▸ Work to complete
Type out the data exactly as given. Skip any image.

►

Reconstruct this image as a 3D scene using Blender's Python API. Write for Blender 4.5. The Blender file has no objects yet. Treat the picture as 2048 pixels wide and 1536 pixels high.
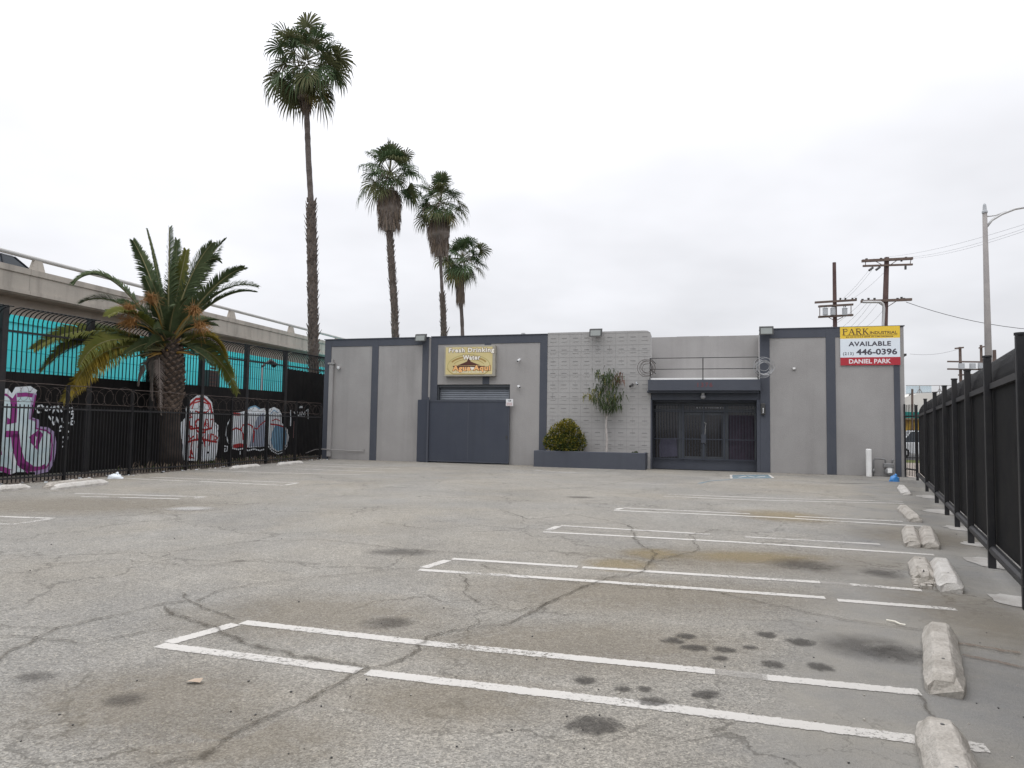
import bpy, bmesh, math, random
from mathutils import Vector, Matrix
R = math.radians
PI = math.pi
random.seed(7)
scene = bpy.context.scene
col = scene.collection

# ------------------------------------------------------------------ camera
FPX, PITCH, ROLL, EYE = 1420.0, R(3.46), R(0.87), 1.6
_f = Vector((0, math.cos(PITCH), math.sin(PITCH)))
_r0 = Vector((1, 0, 0)); _u0 = _r0.cross(_f)
_r = _r0*math.cos(ROLL) + _u0*math.sin(ROLL)
_u = -_r0*math.sin(ROLL) + _u0*math.cos(ROLL)
cd = bpy.data.cameras.new('camera'); cam = bpy.data.objects.new('camera', cd); col.objects.link(cam)
cd.sensor_width = 36; cd.lens = 36*FPX/2048; cd.clip_end = 4000; cd.clip_start = .05
m = Matrix((_r, _u, -_f)).transposed().to_4x4(); m.translation = (0, 0, EYE)
cam.matrix_world = m
scene.camera = cam

# ------------------------------------------------------------------ light
SUN_EL, SUN_AZ = R(62), R(200)
w = bpy.data.worlds.new('World'); scene.world = w; w.use_nodes = True
nt = w.node_tree; nt.nodes.clear()
def N(t, tree=None, **kw):
    n = (tree or nt).nodes.new(t)
    for k, v in kw.items(): setattr(n, k, v)
    return n
def overcast():
    L = nt.links.new
    out = N('ShaderNodeOutputWorld'); mix = N('ShaderNodeMixShader'); mix.inputs[0].default_value = .94
    sky = N('ShaderNodeTexSky', sky_type='NISHITA', sun_disc=False, sun_elevation=SUN_EL, sun_rotation=SUN_AZ)
    b1 = N('ShaderNodeBackground'); b1.inputs[1].default_value = .1
    L(sky.outputs[0], b1.inputs[0])
    tc = N('ShaderNodeTexCoord'); sp = N('ShaderNodeSeparateXYZ'); L(tc.outputs['Generated'], sp.inputs[0])
    def mth(op, a, b=None, clamp=False):
        n = N('ShaderNodeMath', operation=op, use_clamp=clamp)
        for i, v in enumerate((a, b)):
            if v is None: continue
            if isinstance(v, (int, float)): n.inputs[i].default_value = v
            else: L(v, n.inputs[i])
        return n.outputs[0]
    s = mth('MAXIMUM', sp.outputs[2], 0.0)
    lum = mth('ADD', mth('ADD', .745, mth('MULTIPLY', s, .44)), mth('MULTIPLY', mth('MULTIPLY', s, s), 1.15))
    # cloud deck seen from below: direction projected on a flat layer
    d = mth('ADD', s, .22)
    cb = N('ShaderNodeCombineXYZ')
    L(mth('DIVIDE', sp.outputs[0], d), cb.inputs[0]); L(mth('DIVIDE', sp.outputs[1], d), cb.inputs[1])
    nz = N('ShaderNodeTexNoise'); nz.inputs['Scale'].default_value = 1.15; nz.inputs['Detail'].default_value = 4; nz.inputs['Roughness'].default_value = .5
    L(cb.outputs[0], nz.inputs['Vector'])
    k = mth('MULTIPLY', mth('SUBTRACT', nz.outputs[0], .5), .62)
    lum2 = mth('MULTIPLY', lum, mth('ADD', 1.07, k))
    # the sheet is thinner to the left
    lum3 = mth('ADD', lum2, mth('MULTIPLY', sp.outputs[0], -.10))
    cl = N('ShaderNodeMix', data_type='RGBA', blend_type='MULTIPLY'); cl.inputs[0].default_value = 1
    cl.inputs[6].default_value = (.985, .99, 1.03, 1)
    cc = N('ShaderNodeCombineXYZ'); L(lum3, cc.inputs[0]); L(lum3, cc.inputs[1]); L(lum3, cc.inputs[2])
    L(cc.outputs[0], cl.inputs[7])
    b2 = N('ShaderNodeBackground'); L(cl.outputs[2], b2.inputs[0])
    L(b1.outputs[0], mix.inputs[1]); L(b2.outputs[0], mix.inputs[2]); L(mix.outputs[0], out.inputs[0])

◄

▸ Problem solution
Reconstruct this image as a 3D scene using Blender's Python API. Write for Blender 4.5. The Blender file has no objects yet. Treat the picture as 2048 pixels wide and 1536 pixels high.
import bpy, bmesh, math, random
from mathutils import Vector, Matrix
R = math.radians
PI = math.pi
random.seed(7)
scene = bpy.context.scene
col = scene.collection

# ------------------------------------------------------------------ camera
FPX, PITCH, ROLL, EYE = 1420.0, R(3.46), R(0.87), 1.6
_f = Vector((0, math.cos(PITCH), math.sin(PITCH)))
_r0 = Vector((1, 0, 0)); _u0 = _r0.cross(_f)
_r = _r0*math.cos(ROLL) + _u0*math.sin(ROLL)
_u = -_r0*math.sin(ROLL) + _u0*math.cos(ROLL)
cd = bpy.data.cameras.new('camera'); cam = bpy.data.objects.new('camera', cd); col.objects.link(cam)
cd.sensor_width = 36; cd.lens = 36*FPX/2048; cd.clip_end = 4000; cd.clip_start = .05
m = Matrix((_r, _u, -_f)).transposed().to_4x4(); m.translation = (0, 0, EYE)
cam.matrix_world = m
scene.camera = cam

# ------------------------------------------------------------------ light
SUN_EL, SUN_AZ = R(62), R(200)
w = bpy.data.worlds.new('World'); scene.world = w; w.use_nodes = True
nt = w.node_tree; nt.nodes.clear()
def N(t, tree=None, **kw):
    n = (tree or nt).nodes.new(t)
    for k, v in kw.items(): setattr(n, k, v)
    return n
def overcast():
    L = nt.links.new
    out = N('ShaderNodeOutputWorld'); mix = N('ShaderNodeMixShader'); mix.inputs[0].default_value = .94
    sky = N('ShaderNodeTexSky', sky_type='NISHITA', sun_disc=False, sun_elevation=SUN_EL, sun_rotation=SUN_AZ)
    b1 = N('ShaderNodeBackground'); b1.inputs[1].default_value = .1
    L(sky.outputs[0], b1.inputs[0])
    tc = N('ShaderNodeTexCoord'); sp = N('ShaderNodeSeparateXYZ'); L(tc.outputs['Generated'], sp.inputs[0])
    def mth(op, a, b=None, clamp=False):
        n = N('ShaderNodeMath', operation=op, use_clamp=clamp)
        for i, v in enumerate((a, b)):
            if v is None: continue
            if isinstance(v, (int, float)): n.inputs[i].default_value = v
            else: L(v, n.inputs[i])
        return n.outputs[0]
    s = mth('MAXIMUM', sp.outputs[2], 0.0)
    lum = mth('ADD', mth('ADD', .745, mth('MULTIPLY', s, .44)), mth('MULTIPLY', mth('MULTIPLY', s, s), 1.15))
    # cloud deck seen from below: direction projected on a flat layer
    d = mth('ADD', s, .22)
    cb = N('ShaderNodeCombineXYZ')
    L(mth('DIVIDE', sp.outputs[0], d), cb.inputs[0]); L(mth('DIVIDE', sp.outputs[1], d), cb.inputs[1])
    nz = N('ShaderNodeTexNoise'); nz.inputs['Scale'].default_value = 1.15; nz.inputs['Detail'].default_value = 4; nz.inputs['Roughness'].default_value = .5
    L(cb.outputs[0], nz.inputs['Vector'])
    k = mth('MULTIPLY', mth('SUBTRACT', nz.outputs[0], .5), .62)
    lum2 = mth('MULTIPLY', lum, mth('ADD', 1.07, k))
    # the sheet is thinner to the left
    lum3 = mth('ADD', lum2, mth('MULTIPLY', sp.outputs[0], -.10))
    cl = N('ShaderNodeMix', data_type='RGBA', blend_type='MULTIPLY'); cl.inputs[0].default_value = 1
    cl.inputs[6].default_value = (.985, .99, 1.03, 1)
    cc = N('ShaderNodeCombineXYZ'); L(lum3, cc.inputs[0]); L(lum3, cc.inputs[1]); L(lum3, cc.inputs[2])
    L(cc.outputs[0], cl.inputs[7])
    b2 = N('ShaderNodeBackground'); L(cl.outputs[2], b2.inputs[0])
    L(b1.outputs[0], mix.inputs[1]); L(b2.outputs[0], mix.inputs[2]); L(mix.outputs[0], out.inputs[0])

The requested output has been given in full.